Wednesday, July 4, 2012

Suggestions on Making Round Wedding Bouquets

Your wedding bouquet is the definitive accessory for your wedding dress. No matter what time of year you are getting married, there's an appropriate bouquet arrangement and design that will flatter your dress on this special day. A lot of brides don't even recognize that there are various wedding bouquet designs to pick from and each one compliments a particular look or style that can take the wedding outfit from beautiful to spectacular.

Round Wedding Bouquets
Can you imagine spending $1,000 on flowers? It's possible if you are planning a wedding. The average wedding costs $10,000 with 8 to 10 percent going toward your flowers. That is $800 to $1000, a lot of money just for one little part of your wedding.

However, you can make a simple round bouquet that can be used for a bridal bouquet or a bridesmaid bouquet. It can be customized to fit pretty much any choice of flowers and color scheme.

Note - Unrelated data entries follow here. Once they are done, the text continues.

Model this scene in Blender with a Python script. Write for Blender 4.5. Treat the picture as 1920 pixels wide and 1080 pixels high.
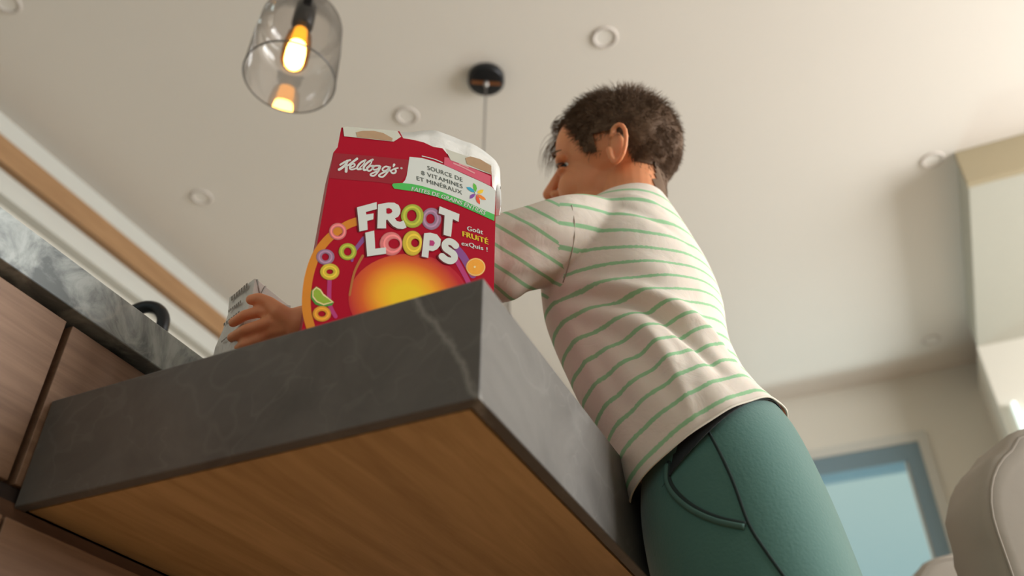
import bpy, bmesh, math, random
import numpy as np
from mathutils import Vector, Matrix
from mathutils.bvhtree import BVHTree
random.seed(4); rng = np.random.default_rng(7)
for o in list(bpy.data.objects): bpy.data.objects.remove(o)
SC = bpy.context.scene
COL = SC.collection
PI = math.pi

# ------------------------------------------------------------ camera
# the lens sits at the world origin, 0.32 m above the floor; X right along the table end, Y away, Z up
F_PX = 1660.0
R_ = np.array([0.9134526, 0.4069163, 0.0048411]); U_ = np.array([0.2411516, -0.5508469, 0.7990079]); D_ = np.array([-0.3277961, 0.7286884, 0.6013011])
cam_d = bpy.data.cameras.new('camera'); cam = bpy.data.objects.new('camera', cam_d); COL.objects.link(cam)
cam.matrix_world = Matrix(((R_[0], U_[0], -D_[0], 0), (R_[1], U_[1], -D_[1], 0), (R_[2], U_[2], -D_[2], 0), (0, 0, 0, 1)))
cam_d.sensor_width = 36; cam_d.lens = F_PX / 1920 * 36; cam_d.clip_start = 0.02
cam_d.dof.use_dof = True; cam_d.dof.focus_distance = 0.98; cam_d.dof.aperture_fstop = 3.5
SC.camera = cam
# ------------------------------------------------------------ colour, world, lights
SC.view_settings.view_transform = 'Standard'; SC.view_settings.look = 'None'
SC.view_settings.gamma = 1; SC.view_settings.use_curve_mapping = False
SC.view_settings.exposure = 0.55
w = bpy.data.worlds.new('sky'); SC.world = w; w.use_nodes = True
nt = w.node_tree; nt.nodes.clear()
wo = nt.nodes.new('ShaderNodeOutputWorld'); wb = nt.nodes.new('ShaderNodeBackground')
wtc = nt.nodes.new('ShaderNodeTexCoord'); wsx = nt.nodes.new('ShaderNodeSeparateXYZ'); wr = nt.nodes.new('ShaderNodeValToRGB')
wr.color_ramp.elements[0].position = 0.22; wr.color_ramp.elements[0].color = (.22, .36, .38, 1)
wr.color_ramp.elements[1].position = 0.42; wr.color_ramp.elements[1].color = (.36, .47, .44, 1)
nt.links.new(wtc.outputs['Generated'], wsx.inputs[0]); nt.links.new(wsx.outputs[2], wr.inputs[0])
nt.links.new(wr.outputs[0], wb.inputs[0]); nt.links.new(wb.outputs[0], wo.inputs[0])
wb.inputs[1].default_value = .82

def area(name, loc, target, sx, sy, power, color):
    d = bpy.data.lights.new(name, 'AREA'); d.shape = 'RECTANGLE'; d.size = sx; d.size_y = sy; d.energy = power; d.color = color
    o = bpy.data.objects.new(name, d); COL.objects.link(o); o.location = loc
    o.rotation_euler = (Vector(target) - Vector(loc)).to_track_quat('-Z', 'Y').to_euler()
    return o
area('daylight_side_window', (3.25, 2.05, 1.25), (-1, 1.8, 1.65), 2.8, 1.55, 146, (.975, .985, .975))
area('daylight_far_window', (-0.2, 4.75, 1.02), (-0.2, 0, 1.9), 0.8, 0.32, 11, (.85, 1.0, 1.0))
area('fill_light_back', (-0.4, -2.45, 1.1), (-0.5, 1, 0.9), 3.0, 1.8, 3.0, (1.0, .93, .85))  # added warm fill for room bounce behind the camera, no known window

# ------------------------------------------------------------ helpers
def lin(r, g, b):
    f = lambda c: (c / 255 / 12.92) if c / 255 <= .04045 else ((c / 255 + .055) / 1.055) ** 2.4
    return (f(r), f(g), f(b), 1)
def mat(name, col, rough=.6, metal=0, spec=.5, noise=0, nscale=20, bump=0, bscale=60, **kw):
    m = bpy.data.materials.new(name); m.use_nodes = True; n = m.node_tree; b = n.nodes['Principled BSDF']
    b.inputs['Base Color'].default_value = tuple(col[:3]) + (1,)
    b.inputs['Roughness'].default_value = rough; b.inputs['Metallic'].default_value = metal
    b.inputs['Specular IOR Level'].default_value = spec
    tc = n.nodes.new('ShaderNodeTexCoord')
    nz = n.nodes.new('ShaderNodeTexNoise'); nz.inputs['Scale'].default_value = nscale; nz.inputs['Detail'].default_value = 4
    n.links.new(tc.outputs['Object'], nz.inputs['Vector'])
    mx = n.nodes.new('ShaderNodeMix'); mx.data_type = 'RGBA'; mx.inputs[0].default_value = 1
    k = max(noise, .02)
    mx.inputs[6].default_value = tuple(c * (1 - k) for c in col[:3]) + (1,); mx.inputs[7].default_value = tuple(min(1, c * (1 + k)) for c in col[:3]) + (1,)
    n.links.new(nz.outputs['Fac'], mx.inputs[0]); n.links.new(mx.outputs[2], b.inputs['Base Color'])
    if bump:
        nb = n.nodes.new('ShaderNodeTexNoise'); nb.inputs['Scale'].default_value = bscale; nb.inputs['Detail'].default_value = 5
        n.links.new(tc.outputs['Object'], nb.inputs['Vector'])
        bp = n.nodes.new('ShaderNodeBump'); bp.inputs['Strength'].default_value = bump; bp.inputs['Distance'].default_value = .004
        n.links.new(nb.outputs['Fac'], bp.inputs['Height']); n.links.new(bp.outputs[0], b.inputs['Normal'])
    for k_, v in kw.items(): b.inputs[k_.replace('_', ' ')].default_value = v
    return m
def wood(name, c1, c2, axis_scale, rough=.5, nscale=3.0):
    m = bpy.data.materials.new(name); m.use_nodes = True; n = m.node_tree; b = n.nodes['Principled BSDF']
    tc = n.nodes.new('ShaderNodeTexCoord'); mp = n.nodes.new('ShaderNodeMapping'); mp.inputs['Scale'].default_value = axis_scale
    n.links.new(tc.outputs['Object'], mp.inputs[0])
    nz = n.nodes.new('ShaderNodeTexNoise'); nz.inputs['Scale'].default_value = nscale; nz.inputs['Detail'].default_value = 8; nz.inputs['Roughness'].default_value = .62; nz.inputs['Distortion'].default_value = .5
    n.links.new(mp.outputs[0], nz.inputs[0])
    cr = n.nodes.new('ShaderNodeValToRGB'); e = cr.color_ramp.elements
    e[0].position = .3; e[0].color = c1; e[1].position = .68; e[1].color = c2
    n.links.new(nz.outputs['Fac'], cr.inputs[0]); n.links.new(cr.outputs[0], b.inputs['Base Color'])
    b.inputs['Roughness'].default_value = rough; b.inputs['Specular IOR Level'].default_value = .35
    return m
def stone(name, seed=0.0, cA=(84, 80, 77), cB=(112, 109, 105), vs=.5, fs=.16, vein=None):
    m = bpy.data.materials.new(name); m.use_nodes = True; n = m.node_tree; b = n.nodes['Principled BSDF']
    tc = n.nodes.new('ShaderNodeTexCoord'); mp = n.nodes.new('ShaderNodeMapping'); mp.inputs['Location'].default_value = (seed, seed * .7, 0)
    n.links.new(tc.outputs['Object'], mp.inputs[0])
    def noise(sc, det, dist=0):
        z = n.nodes.new('ShaderNodeTexNoise'); z.inputs['Scale'].default_value = sc; z.inputs['Detail'].default_value = det; z.inputs['Distortion'].default_value = dist
        z.inputs['Roughness'].default_value = .62
        n.links.new(mp.outputs[0], z.inputs[0]); return z.outputs['Fac']
    def ramp(src, p0, c0, p1, c1):
        r = n.nodes.new('ShaderNodeValToRGB'); e = r.color_ramp.elements; e[0].position = p0; e[0].color = c0; e[1].position = p1; e[1].color = c1
        n.links.new(src, r.inputs[0]); return r
    base = ramp(noise(9, 10, .8), .3, lin(*cA), .72, lin(*cB)) if vein else ramp(noise(16, 10, 1.2), .40, lin(*cA), .62, lin(*cB))
    vr = ramp(noise(3.1, 4, .35), .492, (0, 0, 0, 1), .5, (vs, vs, vs, 1)); el = vr.color_ramp.elements.new(.508); el.color = (0, 0, 0, 1)
    fine = ramp(noise(6, 3, .4), .497, (0, 0, 0, 1), .5, (fs, fs, fs, 1)); e2 = fine.color_ramp.elements.new(.503); e2.color = (0, 0, 0, 1)
    add = n.nodes.new('ShaderNodeMath'); add.operation = 'MAXIMUM'; n.links.new(vr.outputs[0], add.inputs[0]); n.links.new(fine.outputs[0], add.inputs[1])
    if vein:  # one bold vein: a wavy plane through the slab
        (px_, py_, pz_), (nx_, ny_, nz_), wdt = vein
        vm = n.nodes.new('ShaderNodeVectorMath'); vm.operation = 'SUBTRACT'; vm.inputs[1].default_value = (px_, py_, pz_); n.links.new(tc.outputs['Object'], vm.inputs[0])
        dt = n.nodes.new('ShaderNodeVectorMath'); dt.operation = 'DOT_PRODUCT'; dt.inputs[1].default_value = (nx_, ny_, nz_); n.links.new(vm.outputs[0], dt.inputs[0])
        wv = n.nodes.new('ShaderNodeMath'); wv.operation = 'MULTIPLY_ADD'; wv.inputs[1].default_value = .022; n.links.new(noise(30, 3), wv.inputs[0]); n.links.new(dt.outputs['Value'], wv.inputs[2])
        w2 = n.nodes.new('ShaderNodeMath'); w2.operation = 'SUBTRACT'; w2.inputs[1].default_value = .011; n.links.new(wv.outputs[0], w2.inputs[0])
        w3 = n.nodes.new('ShaderNodeMath'); w3.operation = 'ABSOLUTE'; n.links.new(w2.outputs[0], w3.inputs[0])
        bv_ = ramp(w3.outputs[0], wdt * .35, (.55, .55, .55, 1), wdt, (0, 0, 0, 1))
        a2 = n.nodes.new('ShaderNodeMath'); a2.operation = 'MAXIMUM'; n.links.new(add.outputs[0], a2.inputs[0]); n.links.new(bv_.outputs[0], a2.inputs[1]); add = a2
    mul = n.nodes.new('ShaderNodeMath'); mul.operation = 'MULTIPLY'; mul.inputs[1].default_value = .6; n.links.new(add.outputs[0], mul.inputs[0])
    mx = n.nodes.new('ShaderNodeMix'); mx.data_type = 'RGBA'; n.links.new(mul.outputs[0], mx.inputs[0]); n.links.new(base.outputs[0], mx.inputs[6]); mx.inputs[7].default_value = lin(190, 188, 182)
    n.links.new(mx.outputs[2], b.inputs['Base Color']); b.inputs['Roughness'].default_value = .42; b.inputs['Specular IOR Level'].default_value = .4
    return m
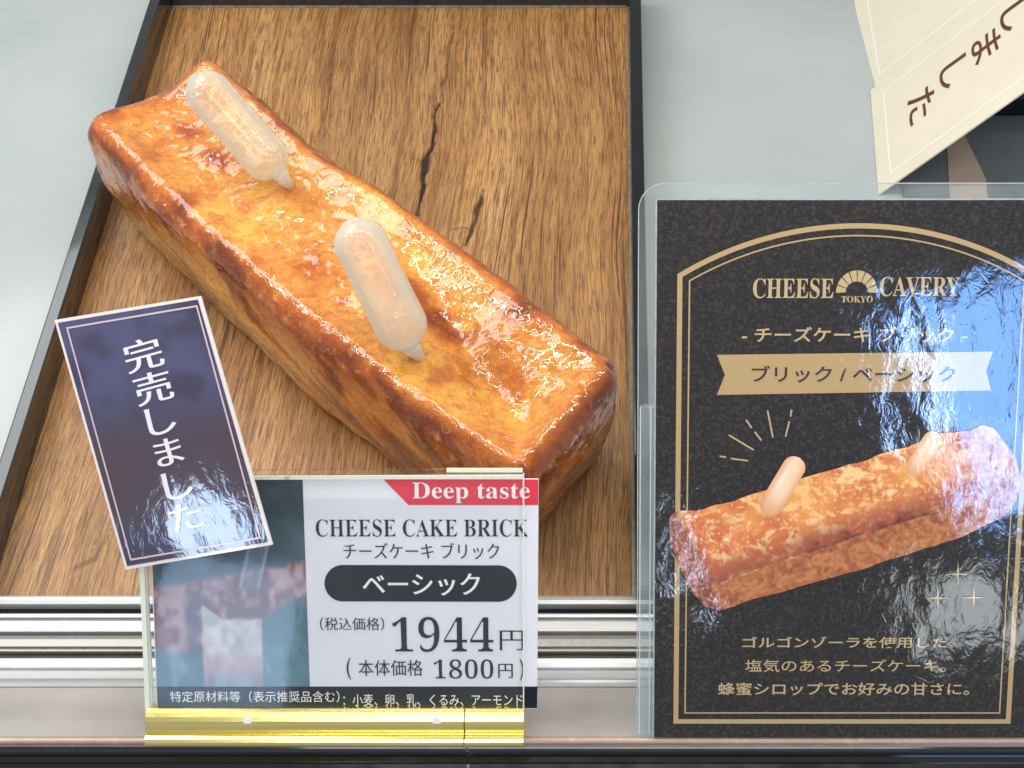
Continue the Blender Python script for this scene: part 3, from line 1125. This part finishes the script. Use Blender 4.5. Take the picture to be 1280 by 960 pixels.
# ================================================================== laminated poster
po = leaning(1052, 918, 4.92, 11.5)
po.root = empty('menu_poster', 'laminated black and gold poster with an arched frame and a printed cake', 'poster', po.m)
m_pblack = laminate('poster_black', (26, 20, 15), speck=0.7, amp=0.9)
m_gold = laminate('poster_gold', (190, 158, 108), amp=0.9)
m_goldt = laminate('poster_gold_ink', (198, 172, 124), amp=0.9)
m_brownt = laminate('poster_dark_ink', (48, 42, 40), amp=0.9)
um = po.uv(1052, 903)[0]
ul, vb = po.uv(817.5, 921)
vt = po.uv(815, 250)[1]
ur = 2 * um - ul
prism('printed_sheet', [(ul, vb), (ur, vb), (ur, vt), (ul, vt)], 0.0, 0.006, m_pblack, po.root)
# clear pouch round it, rounded corners, its two films fused beyond the paper
m_pouch = clear_sheet('laminating_pouch', (0.95, 0.97, 0.97), 1.2, 0.07, 0.3)
pl_, pt_ = po.uv(797.5, 500)[0], po.uv(815, 229)[1]
prr, pb_ = 2 * um - pl_, vb - 0.01
rc = 0.085
outl = []
for cx_, cy_, s0 in ((prr - rc, pt_ - rc, 0), (pl_ + rc, pt_ - rc, 90)):
    for k in range(13):
        a = R(s0 + 90 * k / 12)
        outl.append((cx_ + rc * math.cos(a), cy_ + rc * math.sin(a)))
outl += [(pl_, pb_), (prr, pb_)]
prism('pouch_film', outl, -0.008, -0.002, m_pouch, po.root)
m_film = plain('fused_film_edge', (176, 186, 186), 0.25, 0, 0.1, 30)
po.ribbon('pouch_rim', outl, 0.0035, m_film, -0.0005, closed=True, px=False)
po.ribbon('paper_rim', [(ul - 0.003, vb), (ul - 0.003, vt + 0.003), (ur, vt + 0.003)], 0.005, m_film, 0.004, px=False)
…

Step one: Decide on the style you like

Before you begin even thinking about putting your bouquet together you have to be sure about what you want. You may like something in a magazine, but once you’ve put it together it may not be what you’re looking for. Therefore its advisable to visit a florist and ask them for a mock up of the design. As you won’t be hiring them, you may have to pay a small charge but this shouldn’t be anymore than £20 or an average bunch of flowers. You’ll also be able to discuss the types of flowers that will be in season at the time of year you’re getting married. As we’ve said before, this is important as flowers not in season will cost considerably more.

Step two: Choose your flowers

When selecting your flowers, you will want an assortment of flower sizes and shapes, not just one type of flower. You want shapes that are different, yet still complement each other. The same goes for color. If your attendants are wearing pink dresses, choose several shades of pink flowers that complement each other and the dress. They don't have to be exactly the same shade because then they would all blend together and blend with the dress. At the same time, you don't want them to be too different or to clash. If you have light pastel pink dresses, you don't want hot pink or fuchsia flowers. You will want soft shades of pink. The same goes for the bride's dress. If the bride is wearing white, you do not want ivory or cream flowers. You will want white flowers in the bridal bouquet and in the attendant bouquets.

You will want larger flowers like roses, rosebuds, carnations and lilies, whatever you choose. You should make sure to purchase at least eight of each main flower per bouquet you are making. You don't want to run out. It's better to have too many, and extra flowers can be used for corsages, boutonnieres and the throw bouquet. Make sure to purchase greenery, like ivy, and filler flowers like baby's breath, lily of the valley or miniature rose buds. The greenery and filler flowers are used to add background and fill in gaps and empty spaces between your main flowers so your bouquet will appear full.

Step three: Buying your flowers

You’ll want to get the cheapest price possible for your chosen flowers, so it’s wise to ask around different florists to see what they can offer. However, a cheaper, and more interactive way to choose is to also consider visiting a flower market. There are many of these scattered around the country, but Covent Garden’s flower market is probably the most well known.

Flower markets are traditionally for florists, who buy their stock here at wholesale prices. The good news is many are open to the public. The bad, you’ll have to be there at 4 in the morning to get your stock. Call your local market to find out exact times, and to check if they are open to the public.

Step four: Making the bouquet

The first flowers you want to put in the arrangement are four of one of your main flowers, such as a large rosebud. Put them along the outer edges of your holder where they end up looking like an evenly spaced cross. You can also place greenery behind each of these first four flowers. Then, take one large focal flower and place it dead center in the middle of your holder and in the center of the cross.

Now you can decide which flowers to use next. Work out from the center, and take four more main flowers, shaping them around the center flower into a square. They should be angled out toward the four cross flowers and just below the center flower. When you look at your arrangement from the side, it will look like you have three layers of flowers. Fill in around those four flowers with four other flowers on the same layer. They will be placed on top of the first four flowers that made the cross. They will be cut a little shorter and should not cover up the first layer.

Go back to the first layer, the outer layer where you started with the cross of flowers. Fill in around the edge. Depending on how much space you have between flowers and the size of flowers you are going to use, you can either put one or two flowers between each of the first four.


At this point, you will have all of your main flowers in your bouquet. Tweak them to your liking. From the front and side, your bouquet should appear to be round. If not, adjust the length of the flowers, pushing them farther in the holder or pulling them out as needed to get the round appearance. Once that is done, you can fill in any gaps and empty spaces with your greens and filler flowers until you have your desired appearance and fullness.